PROMPT:
Send back all the data below, exactly as given.

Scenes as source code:
>>>>>
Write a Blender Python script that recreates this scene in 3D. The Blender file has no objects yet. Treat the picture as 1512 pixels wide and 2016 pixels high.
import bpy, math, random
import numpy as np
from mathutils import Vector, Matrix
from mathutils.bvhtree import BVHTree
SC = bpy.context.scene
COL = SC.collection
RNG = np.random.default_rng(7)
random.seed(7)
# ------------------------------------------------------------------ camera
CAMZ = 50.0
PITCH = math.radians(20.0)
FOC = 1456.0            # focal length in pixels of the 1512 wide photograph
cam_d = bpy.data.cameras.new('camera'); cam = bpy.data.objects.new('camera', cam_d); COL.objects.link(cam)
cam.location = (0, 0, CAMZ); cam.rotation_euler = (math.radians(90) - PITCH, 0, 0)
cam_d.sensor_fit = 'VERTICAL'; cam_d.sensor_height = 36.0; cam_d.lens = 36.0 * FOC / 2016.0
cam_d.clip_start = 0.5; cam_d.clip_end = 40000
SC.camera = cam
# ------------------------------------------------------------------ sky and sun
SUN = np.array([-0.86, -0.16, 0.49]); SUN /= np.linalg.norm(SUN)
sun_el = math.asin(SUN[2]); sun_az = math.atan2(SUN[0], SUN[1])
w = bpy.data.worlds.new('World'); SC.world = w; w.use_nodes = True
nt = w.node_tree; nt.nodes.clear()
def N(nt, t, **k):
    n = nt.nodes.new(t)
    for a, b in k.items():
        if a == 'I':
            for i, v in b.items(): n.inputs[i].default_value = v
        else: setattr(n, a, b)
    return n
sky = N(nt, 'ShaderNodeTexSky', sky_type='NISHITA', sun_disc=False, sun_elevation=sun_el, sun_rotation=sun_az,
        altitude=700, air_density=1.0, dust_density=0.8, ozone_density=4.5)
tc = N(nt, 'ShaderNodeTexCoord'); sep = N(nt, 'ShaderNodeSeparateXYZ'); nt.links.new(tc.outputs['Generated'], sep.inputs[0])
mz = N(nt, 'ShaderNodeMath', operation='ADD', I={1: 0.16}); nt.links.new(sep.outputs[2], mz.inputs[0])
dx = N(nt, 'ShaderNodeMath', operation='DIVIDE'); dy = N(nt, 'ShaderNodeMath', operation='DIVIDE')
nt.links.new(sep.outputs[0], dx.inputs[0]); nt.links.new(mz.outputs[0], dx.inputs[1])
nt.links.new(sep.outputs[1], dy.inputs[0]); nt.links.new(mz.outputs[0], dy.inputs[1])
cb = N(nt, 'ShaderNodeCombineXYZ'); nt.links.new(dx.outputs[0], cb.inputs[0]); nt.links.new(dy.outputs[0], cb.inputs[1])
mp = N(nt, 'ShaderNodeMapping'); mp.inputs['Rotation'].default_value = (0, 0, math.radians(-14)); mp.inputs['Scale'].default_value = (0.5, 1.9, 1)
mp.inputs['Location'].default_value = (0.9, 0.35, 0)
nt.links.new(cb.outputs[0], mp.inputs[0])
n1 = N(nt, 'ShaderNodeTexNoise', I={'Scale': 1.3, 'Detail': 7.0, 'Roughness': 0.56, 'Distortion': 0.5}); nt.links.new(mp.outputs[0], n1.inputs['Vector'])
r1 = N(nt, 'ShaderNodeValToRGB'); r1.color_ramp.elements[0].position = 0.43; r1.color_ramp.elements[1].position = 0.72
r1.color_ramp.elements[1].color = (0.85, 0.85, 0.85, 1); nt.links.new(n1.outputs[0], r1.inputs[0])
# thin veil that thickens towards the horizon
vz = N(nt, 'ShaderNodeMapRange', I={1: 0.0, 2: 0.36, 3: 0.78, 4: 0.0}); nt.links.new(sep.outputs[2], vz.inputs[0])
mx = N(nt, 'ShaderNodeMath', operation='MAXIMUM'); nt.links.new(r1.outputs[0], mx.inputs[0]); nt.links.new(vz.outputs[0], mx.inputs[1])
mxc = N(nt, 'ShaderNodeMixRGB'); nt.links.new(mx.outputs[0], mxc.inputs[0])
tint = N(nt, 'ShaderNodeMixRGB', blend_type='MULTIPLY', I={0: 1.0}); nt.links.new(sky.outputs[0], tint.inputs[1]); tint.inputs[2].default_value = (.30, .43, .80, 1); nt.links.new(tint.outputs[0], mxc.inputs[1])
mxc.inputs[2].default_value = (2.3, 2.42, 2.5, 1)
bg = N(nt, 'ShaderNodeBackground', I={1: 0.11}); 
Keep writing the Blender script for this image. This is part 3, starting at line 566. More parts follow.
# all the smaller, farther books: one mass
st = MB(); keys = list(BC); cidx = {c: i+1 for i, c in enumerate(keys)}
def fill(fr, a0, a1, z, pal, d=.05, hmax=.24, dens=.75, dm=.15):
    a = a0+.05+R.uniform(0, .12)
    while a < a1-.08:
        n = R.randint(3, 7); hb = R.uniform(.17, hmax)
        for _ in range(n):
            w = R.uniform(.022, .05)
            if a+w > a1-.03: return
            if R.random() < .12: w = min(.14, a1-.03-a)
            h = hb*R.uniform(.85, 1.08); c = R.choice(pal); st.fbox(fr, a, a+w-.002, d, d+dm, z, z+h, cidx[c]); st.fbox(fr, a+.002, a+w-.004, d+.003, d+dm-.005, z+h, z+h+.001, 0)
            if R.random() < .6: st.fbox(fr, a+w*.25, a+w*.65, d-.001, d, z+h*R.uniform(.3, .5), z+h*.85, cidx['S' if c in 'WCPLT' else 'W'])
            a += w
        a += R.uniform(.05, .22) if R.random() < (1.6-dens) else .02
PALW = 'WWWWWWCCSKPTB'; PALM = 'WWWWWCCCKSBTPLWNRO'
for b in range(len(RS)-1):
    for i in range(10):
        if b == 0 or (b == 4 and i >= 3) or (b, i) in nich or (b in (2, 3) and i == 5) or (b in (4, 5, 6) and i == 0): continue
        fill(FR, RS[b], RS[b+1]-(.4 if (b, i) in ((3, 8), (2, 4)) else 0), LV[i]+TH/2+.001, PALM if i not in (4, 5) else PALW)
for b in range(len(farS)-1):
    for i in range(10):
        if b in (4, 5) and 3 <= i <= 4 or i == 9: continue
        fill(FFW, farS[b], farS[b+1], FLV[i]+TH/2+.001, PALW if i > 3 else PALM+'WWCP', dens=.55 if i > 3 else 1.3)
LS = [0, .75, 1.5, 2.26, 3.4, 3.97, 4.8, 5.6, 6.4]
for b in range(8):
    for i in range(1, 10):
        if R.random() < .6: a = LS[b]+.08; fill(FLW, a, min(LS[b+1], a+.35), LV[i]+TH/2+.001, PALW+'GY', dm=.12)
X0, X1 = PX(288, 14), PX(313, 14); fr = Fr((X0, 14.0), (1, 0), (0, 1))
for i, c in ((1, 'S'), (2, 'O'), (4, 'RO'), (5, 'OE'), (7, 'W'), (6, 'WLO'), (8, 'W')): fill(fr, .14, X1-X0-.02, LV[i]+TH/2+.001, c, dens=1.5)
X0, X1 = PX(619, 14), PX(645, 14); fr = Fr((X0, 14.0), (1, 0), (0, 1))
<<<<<
THE RESPONSE:
Write a Blender Python script that recreates this scene in 3D. The Blender file has no objects yet. Treat the picture as 1512 pixels wide and 2016 pixels high.
import bpy, math, random
import numpy as np
from mathutils import Vector, Matrix
from mathutils.bvhtree import BVHTree
SC = bpy.context.scene
COL = SC.collection
RNG = np.random.default_rng(7)
random.seed(7)
# ------------------------------------------------------------------ camera
CAMZ = 50.0
PITCH = math.radians(20.0)
FOC = 1456.0            # focal length in pixels of the 1512 wide photograph
cam_d = bpy.data.cameras.new('camera'); cam = bpy.data.objects.new('camera', cam_d); COL.objects.link(cam)
cam.location = (0, 0, CAMZ); cam.rotation_euler = (math.radians(90) - PITCH, 0, 0)
cam_d.sensor_fit = 'VERTICAL'; cam_d.sensor_height = 36.0; cam_d.lens = 36.0 * FOC / 2016.0
cam_d.clip_start = 0.5; cam_d.clip_end = 40000
SC.camera = cam
# ------------------------------------------------------------------ sky and sun
SUN = np.array([-0.86, -0.16, 0.49]); SUN /= np.linalg.norm(SUN)
sun_el = math.asin(SUN[2]); sun_az = math.atan2(SUN[0], SUN[1])
w = bpy.data.worlds.new('World'); SC.world = w; w.use_nodes = True
nt = w.node_tree; nt.nodes.clear()
def N(nt, t, **k):
    n = nt.nodes.new(t)
    for a, b in k.items():
        if a == 'I':
            for i, v in b.items(): n.inputs[i].default_value = v
        else: setattr(n, a, b)
    return n
sky = N(nt, 'ShaderNodeTexSky', sky_type='NISHITA', sun_disc=False, sun_elevation=sun_el, sun_rotation=sun_az,
        altitude=700, air_density=1.0, dust_density=0.8, ozone_density=4.5)
tc = N(nt, 'ShaderNodeTexCoord'); sep = N(nt, 'ShaderNodeSeparateXYZ'); nt.links.new(tc.outputs['Generated'], sep.inputs[0])
mz = N(nt, 'ShaderNodeMath', operation='ADD', I={1: 0.16}); nt.links.new(sep.outputs[2], mz.inputs[0])
dx = N(nt, 'ShaderNodeMath', operation='DIVIDE'); dy = N(nt, 'ShaderNodeMath', operation='DIVIDE')
nt.links.new(sep.outputs[0], dx.inputs[0]); nt.links.new(mz.outputs[0], dx.inputs[1])
nt.links.new(sep.outputs[1], dy.inputs[0]); nt.links.new(mz.outputs[0], dy.inputs[1])
cb = N(nt, 'ShaderNodeCombineXYZ'); nt.links.new(dx.outputs[0], cb.inputs[0]); nt.links.new(dy.outputs[0], cb.inputs[1])
mp = N(nt, 'ShaderNodeMapping'); mp.inputs['Rotation'].default_value = (0, 0, math.radians(-14)); mp.inputs['Scale'].default_value = (0.5, 1.9, 1)
mp.inputs['Location'].default_value = (0.9, 0.35, 0)
nt.links.new(cb.outputs[0], mp.inputs[0])
n1 = N(nt, 'ShaderNodeTexNoise', I={'Scale': 1.3, 'Detail': 7.0, 'Roughness': 0.56, 'Distortion': 0.5}); nt.links.new(mp.outputs[0], n1.inputs['Vector'])
r1 = N(nt, 'ShaderNodeValToRGB'); r1.color_ramp.elements[0].position = 0.43; r1.color_ramp.elements[1].position = 0.72
r1.color_ramp.elements[1].color = (0.85, 0.85, 0.85, 1); nt.links.new(n1.outputs[0], r1.inputs[0])
# thin veil that thickens towards the horizon
vz = N(nt, 'ShaderNodeMapRange', I={1: 0.0, 2: 0.36, 3: 0.78, 4: 0.0}); nt.links.new(sep.outputs[2], vz.inputs[0])
mx = N(nt, 'ShaderNodeMath', operation='MAXIMUM'); nt.links.new(r1.outputs[0], mx.inputs[0]); nt.links.new(vz.outputs[0], mx.inputs[1])
mxc = N(nt, 'ShaderNodeMixRGB'); nt.links.new(mx.outputs[0], mxc.inputs[0])
tint = N(nt, 'ShaderNodeMixRGB', blend_type='MULTIPLY', I={0: 1.0}); nt.links.new(sky.outputs[0], tint.inputs[1]); tint.inputs[2].default_value = (.30, .43, .80, 1); nt.links.new(tint.outputs[0], mxc.inputs[1])
mxc.inputs[2].default_value = (2.3, 2.42, 2.5, 1)
bg = N(nt, 'ShaderNodeBackground', I={1: 0.11}); 
Keep writing the Blender script for this image. This is part 3, starting at line 566. More parts follow.
# all the smaller, farther books: one mass
st = MB(); keys = list(BC); cidx = {c: i+1 for i, c in enumerate(keys)}
def fill(fr, a0, a1, z, pal, d=.05, hmax=.24, dens=.75, dm=.15):
    a = a0+.05+R.uniform(0, .12)
    while a < a1-.08:
        n = R.randint(3, 7); hb = R.uniform(.17, hmax)
        for _ in range(n):
            w = R.uniform(.022, .05)
            if a+w > a1-.03: return
            if R.random() < .12: w = min(.14, a1-.03-a)
            h = hb*R.uniform(.85, 1.08); c = R.choice(pal); st.fbox(fr, a, a+w-.002, d, d+dm, z, z+h, cidx[c]); st.fbox(fr, a+.002, a+w-.004, d+.003, d+dm-.005, z+h, z+h+.001, 0)
            if R.random() < .6: st.fbox(fr, a+w*.25, a+w*.65, d-.001, d, z+h*R.uniform(.3, .5), z+h*.85, cidx['S' if c in 'WCPLT' else 'W'])
            a += w
        a += R.uniform(.05, .22) if R.random() < (1.6-dens) else .02
PALW = 'WWWWWWCCSKPTB'; PALM = 'WWWWWCCCKSBTPLWNRO'
for b in range(len(RS)-1):
    for i in range(10):
        if b == 0 or (b == 4 and i >= 3) or (b, i) in nich or (b in (2, 3) and i == 5) or (b in (4, 5, 6) and i == 0): continue
        fill(FR, RS[b], RS[b+1]-(.4 if (b, i) in ((3, 8), (2, 4)) else 0), LV[i]+TH/2+.001, PALM if i not in (4, 5) else PALW)
for b in range(len(farS)-1):
    for i in range(10):
        if b in (4, 5) and 3 <= i <= 4 or i == 9: continue
        fill(FFW, farS[b], farS[b+1], FLV[i]+TH/2+.001, PALW if i > 3 else PALM+'WWCP', dens=.55 if i > 3 else 1.3)
LS = [0, .75, 1.5, 2.26, 3.4, 3.97, 4.8, 5.6, 6.4]
for b in range(8):
    for i in range(1, 10):
        if R.random() < .6: a = LS[b]+.08; fill(FLW, a, min(LS[b+1], a+.35), LV[i]+TH/2+.001, PALW+'GY', dm=.12)
X0, X1 = PX(288, 14), PX(313, 14); fr = Fr((X0, 14.0), (1, 0), (0, 1))
for i, c in ((1, 'S'), (2, 'O'), (4, 'RO'), (5, 'OE'), (7, 'W'), (6, 'WLO'), (8, 'W')): fill(fr, .14, X1-X0-.02, LV[i]+TH/2+.001, c, dens=1.5)
X0, X1 = PX(619, 14), PX(645, 14); fr = Fr((X0, 14.0), (1, 0), (0, 1))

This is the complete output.